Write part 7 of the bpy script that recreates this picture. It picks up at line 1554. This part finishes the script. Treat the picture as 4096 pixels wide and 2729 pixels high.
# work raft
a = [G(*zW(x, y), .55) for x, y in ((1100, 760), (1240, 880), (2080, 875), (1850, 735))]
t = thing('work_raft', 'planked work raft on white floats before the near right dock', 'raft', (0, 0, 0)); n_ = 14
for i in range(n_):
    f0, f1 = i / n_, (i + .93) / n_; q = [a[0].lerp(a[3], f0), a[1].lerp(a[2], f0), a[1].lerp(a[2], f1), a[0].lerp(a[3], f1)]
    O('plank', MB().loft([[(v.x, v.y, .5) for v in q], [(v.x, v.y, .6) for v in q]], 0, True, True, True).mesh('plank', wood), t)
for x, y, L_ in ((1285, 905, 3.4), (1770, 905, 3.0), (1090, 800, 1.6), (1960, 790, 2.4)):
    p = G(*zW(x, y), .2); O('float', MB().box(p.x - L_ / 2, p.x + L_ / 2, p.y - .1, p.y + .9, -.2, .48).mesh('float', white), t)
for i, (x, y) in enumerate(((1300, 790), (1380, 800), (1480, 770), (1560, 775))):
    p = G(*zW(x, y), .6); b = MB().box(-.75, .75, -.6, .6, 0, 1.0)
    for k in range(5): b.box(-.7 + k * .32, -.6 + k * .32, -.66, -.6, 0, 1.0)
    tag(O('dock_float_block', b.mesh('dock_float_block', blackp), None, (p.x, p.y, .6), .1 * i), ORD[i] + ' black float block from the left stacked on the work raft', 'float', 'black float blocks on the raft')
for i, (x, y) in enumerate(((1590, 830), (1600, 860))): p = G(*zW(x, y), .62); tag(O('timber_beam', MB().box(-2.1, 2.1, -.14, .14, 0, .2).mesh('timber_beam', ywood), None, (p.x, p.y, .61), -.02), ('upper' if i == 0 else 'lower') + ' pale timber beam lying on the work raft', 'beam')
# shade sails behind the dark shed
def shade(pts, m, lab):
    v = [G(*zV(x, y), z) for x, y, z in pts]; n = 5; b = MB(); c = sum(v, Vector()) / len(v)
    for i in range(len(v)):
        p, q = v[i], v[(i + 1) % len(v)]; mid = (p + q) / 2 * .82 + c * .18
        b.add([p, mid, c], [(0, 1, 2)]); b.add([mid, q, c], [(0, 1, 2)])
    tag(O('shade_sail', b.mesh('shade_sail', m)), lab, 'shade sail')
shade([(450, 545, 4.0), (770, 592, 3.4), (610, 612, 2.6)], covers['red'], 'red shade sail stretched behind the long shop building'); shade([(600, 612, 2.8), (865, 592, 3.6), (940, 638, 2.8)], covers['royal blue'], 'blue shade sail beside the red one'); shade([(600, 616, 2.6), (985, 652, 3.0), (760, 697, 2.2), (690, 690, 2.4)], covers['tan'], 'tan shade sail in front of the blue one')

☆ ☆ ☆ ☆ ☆

▶ [Objective] Give the material above again, word for word.

▶ [Written reply]
Write part 7 of the bpy script that recreates this picture. It picks up at line 1554. This part finishes the script. Treat the picture as 4096 pixels wide and 2729 pixels high.
# work raft
a = [G(*zW(x, y), .55) for x, y in ((1100, 760), (1240, 880), (2080, 875), (1850, 735))]
t = thing('work_raft', 'planked work raft on white floats before the near right dock', 'raft', (0, 0, 0)); n_ = 14
for i in range(n_):
    f0, f1 = i / n_, (i + .93) / n_; q = [a[0].lerp(a[3], f0), a[1].lerp(a[2], f0), a[1].lerp(a[2], f1), a[0].lerp(a[3], f1)]
    O('plank', MB().loft([[(v.x, v.y, .5) for v in q], [(v.x, v.y, .6) for v in q]], 0, True, True, True).mesh('plank', wood), t)
for x, y, L_ in ((1285, 905, 3.4), (1770, 905, 3.0), (1090, 800, 1.6), (1960, 790, 2.4)):
    p = G(*zW(x, y), .2); O('float', MB().box(p.x - L_ / 2, p.x + L_ / 2, p.y - .1, p.y + .9, -.2, .48).mesh('float', white), t)
for i, (x, y) in enumerate(((1300, 790), (1380, 800), (1480, 770), (1560, 775))):
    p = G(*zW(x, y), .6); b = MB().box(-.75, .75, -.6, .6, 0, 1.0)
    for k in range(5): b.box(-.7 + k * .32, -.6 + k * .32, -.66, -.6, 0, 1.0)
    tag(O('dock_float_block', b.mesh('dock_float_block', blackp), None, (p.x, p.y, .6), .1 * i), ORD[i] + ' black float block from the left stacked on the work raft', 'float', 'black float blocks on the raft')
for i, (x, y) in enumerate(((1590, 830), (1600, 860))): p = G(*zW(x, y), .62); tag(O('timber_beam', MB().box(-2.1, 2.1, -.14, .14, 0, .2).mesh('timber_beam', ywood), None, (p.x, p.y, .61), -.02), ('upper' if i == 0 else 'lower') + ' pale timber beam lying on the work raft', 'beam')
# shade sails behind the dark shed
def shade(pts, m, lab):
    v = [G(*zV(x, y), z) for x, y, z in pts]; n = 5; b = MB(); c = sum(v, Vector()) / len(v)
    for i in range(len(v)):
        p, q = v[i], v[(i + 1) % len(v)]; mid = (p + q) / 2 * .82 + c * .18
        b.add([p, mid, c], [(0, 1, 2)]); b.add([mid, q, c], [(0, 1, 2)])
    tag(O('shade_sail', b.mesh('shade_sail', m)), lab, 'shade sail')
shade([(450, 545, 4.0), (770, 592, 3.4), (610, 612, 2.6)], covers['red'], 'red shade sail stretched behind the long shop building'); shade([(600, 612, 2.8), (865, 592, 3.6), (940, 638, 2.8)], covers['royal blue'], 'blue shade sail beside the red one'); shade([(600, 616, 2.6), (985, 652, 3.0), (760, 697, 2.2), (690, 690, 2.4)], covers['tan'], 'tan shade sail in front of the blue one')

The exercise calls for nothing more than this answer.